Wednesday, May 04, 2005

Fruity King

Delectable, mouth watering ripe golden mangos are all that occupy my mind these days and more so on a bright sunny summer day. I miss a lot of things about India, but every summer despite the oppressive heat, the scarcity of water and the humidity of India my thoughts invariably turn to the king of all fruits – the mango. Oh how I miss the sweet, syrup’s mango pulps that could be consumed with the outer skin or in small cubes, with the skin shaved off.

There were many varieties of mangos that one was able to purchase in Bombay, the Payaris, Lambis, Badami, Langda and the best of them all the ‘Haapus’ or Alfanso. Many varieties of delicacies were made with the mangos during summer. Of course the sliced fruit after lunch/dinner was the most popular, followed closely by ‘aam-ras’ (Mango pulp) which would be mixed with cardamom seeds and sweetened with extra sugar and eaten with hot ‘puris’ or chapattis. The ‘aam-ras’ is best served chilled, right out of the fridge. One couldn’t keep track of the chapattis or puris that would get devoured with this scrumptious ‘aam-ras’. Various sweet, sour and spicy pickles would get concocted by mother during the summer months, to be relished by the entire family for the rest of the year.

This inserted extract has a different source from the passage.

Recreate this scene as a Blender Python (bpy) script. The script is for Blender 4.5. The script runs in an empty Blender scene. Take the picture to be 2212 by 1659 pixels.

The affluent gujarathi, marwari businessmen living in our apartment complex would order dozens of alphanso mangos which would get delivered in wooden crates filled with dried golden straw, which would help the mangos ripen quickly. For the not quite so affluent, working class families, like ourselves, for most of the summer we’d have to gorge on the lesser varieties of the fruits of the gods. Only during the end of summer and the onset of the monsoons would drive the prices of the alpahnso down, which made it affordable for the proletariat. And what a wait it was. The aroma of the ripened hapus played havoc to our olfactory senses as I can vividly remember the smiles on our yellow, mango pulp covered faces during the hot, muggy, lazy days of summer, chomping away on a mango kernel.

We do get the Mexican or Columbian variant of this royal fruit in the US, but these fruits just pale in comparison to the divine ‘haapus’ from my neck of the woods.